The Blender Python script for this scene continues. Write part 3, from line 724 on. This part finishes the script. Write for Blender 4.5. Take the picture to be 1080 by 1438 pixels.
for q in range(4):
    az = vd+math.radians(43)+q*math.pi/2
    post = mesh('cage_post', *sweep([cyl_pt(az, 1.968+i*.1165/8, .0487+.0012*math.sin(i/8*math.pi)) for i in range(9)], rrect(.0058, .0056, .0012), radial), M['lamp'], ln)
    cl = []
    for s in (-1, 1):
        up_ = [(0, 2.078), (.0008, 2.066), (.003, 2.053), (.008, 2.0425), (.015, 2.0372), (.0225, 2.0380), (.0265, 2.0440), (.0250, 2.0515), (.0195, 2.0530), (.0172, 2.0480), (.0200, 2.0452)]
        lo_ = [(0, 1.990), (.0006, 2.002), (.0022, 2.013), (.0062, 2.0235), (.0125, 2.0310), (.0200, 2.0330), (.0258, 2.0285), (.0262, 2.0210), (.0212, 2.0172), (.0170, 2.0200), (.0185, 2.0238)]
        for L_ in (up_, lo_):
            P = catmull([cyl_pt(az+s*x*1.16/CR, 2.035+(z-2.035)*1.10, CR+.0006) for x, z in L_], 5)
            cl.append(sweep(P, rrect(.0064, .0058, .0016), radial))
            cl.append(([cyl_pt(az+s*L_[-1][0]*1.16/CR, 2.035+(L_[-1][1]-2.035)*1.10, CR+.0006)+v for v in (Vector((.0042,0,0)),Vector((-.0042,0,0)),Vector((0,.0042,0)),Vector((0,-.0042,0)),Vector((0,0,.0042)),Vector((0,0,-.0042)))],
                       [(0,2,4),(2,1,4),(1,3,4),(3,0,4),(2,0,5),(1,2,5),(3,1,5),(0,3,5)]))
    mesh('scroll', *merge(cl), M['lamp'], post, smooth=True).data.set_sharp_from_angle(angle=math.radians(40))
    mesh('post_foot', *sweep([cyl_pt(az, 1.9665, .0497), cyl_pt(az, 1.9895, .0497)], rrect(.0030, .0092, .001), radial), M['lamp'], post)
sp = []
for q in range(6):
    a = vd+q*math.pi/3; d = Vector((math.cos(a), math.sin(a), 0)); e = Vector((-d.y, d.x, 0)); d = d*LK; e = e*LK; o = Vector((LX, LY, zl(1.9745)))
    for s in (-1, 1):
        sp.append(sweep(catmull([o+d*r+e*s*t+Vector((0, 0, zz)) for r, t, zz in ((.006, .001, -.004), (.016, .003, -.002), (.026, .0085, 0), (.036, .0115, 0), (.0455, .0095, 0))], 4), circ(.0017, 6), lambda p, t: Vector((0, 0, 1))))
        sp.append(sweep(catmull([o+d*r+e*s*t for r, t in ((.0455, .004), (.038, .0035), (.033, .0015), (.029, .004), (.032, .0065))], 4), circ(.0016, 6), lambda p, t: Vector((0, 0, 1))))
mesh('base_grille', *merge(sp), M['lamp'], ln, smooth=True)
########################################
> **JOB**
Type the whole listing again, unaltered.

> **OUTPUT FOR THIS TASK**
The Blender Python script for this scene continues. Write part 3, from line 724 on. This part finishes the script. Write for Blender 4.5. Take the picture to be 1080 by 1438 pixels.
for q in range(4):
    az = vd+math.radians(43)+q*math.pi/2
    post = mesh('cage_post', *sweep([cyl_pt(az, 1.968+i*.1165/8, .0487+.0012*math.sin(i/8*math.pi)) for i in range(9)], rrect(.0058, .0056, .0012), radial), M['lamp'], ln)
    cl = []
    for s in (-1, 1):
        up_ = [(0, 2.078), (.0008, 2.066), (.003, 2.053), (.008, 2.0425), (.015, 2.0372), (.0225, 2.0380), (.0265, 2.0440), (.0250, 2.0515), (.0195, 2.0530), (.0172, 2.0480), (.0200, 2.0452)]
        lo_ = [(0, 1.990), (.0006, 2.002), (.0022, 2.013), (.0062, 2.0235), (.0125, 2.0310), (.0200, 2.0330), (.0258, 2.0285), (.0262, 2.0210), (.0212, 2.0172), (.0170, 2.0200), (.0185, 2.0238)]
        for L_ in (up_, lo_):
            P = catmull([cyl_pt(az+s*x*1.16/CR, 2.035+(z-2.035)*1.10, CR+.0006) for x, z in L_], 5)
            cl.append(sweep(P, rrect(.0064, .0058, .0016), radial))
            cl.append(([cyl_pt(az+s*L_[-1][0]*1.16/CR, 2.035+(L_[-1][1]-2.035)*1.10, CR+.0006)+v for v in (Vector((.0042,0,0)),Vector((-.0042,0,0)),Vector((0,.0042,0)),Vector((0,-.0042,0)),Vector((0,0,.0042)),Vector((0,0,-.0042)))],
                       [(0,2,4),(2,1,4),(1,3,4),(3,0,4),(2,0,5),(1,2,5),(3,1,5),(0,3,5)]))
    mesh('scroll', *merge(cl), M['lamp'], post, smooth=True).data.set_sharp_from_angle(angle=math.radians(40))
    mesh('post_foot', *sweep([cyl_pt(az, 1.9665, .0497), cyl_pt(az, 1.9895, .0497)], rrect(.0030, .0092, .001), radial), M['lamp'], post)
sp = []
for q in range(6):
    a = vd+q*math.pi/3; d = Vector((math.cos(a), math.sin(a), 0)); e = Vector((-d.y, d.x, 0)); d = d*LK; e = e*LK; o = Vector((LX, LY, zl(1.9745)))
    for s in (-1, 1):
        sp.append(sweep(catmull([o+d*r+e*s*t+Vector((0, 0, zz)) for r, t, zz in ((.006, .001, -.004), (.016, .003, -.002), (.026, .0085, 0), (.036, .0115, 0), (.0455, .0095, 0))], 4), circ(.0017, 6), lambda p, t: Vector((0, 0, 1))))
        sp.append(sweep(catmull([o+d*r+e*s*t for r, t in ((.0455, .004), (.038, .0035), (.033, .0015), (.029, .004), (.032, .0065))], 4), circ(.0016, 6), lambda p, t: Vector((0, 0, 1))))
mesh('base_grille', *merge(sp), M['lamp'], ln, smooth=True)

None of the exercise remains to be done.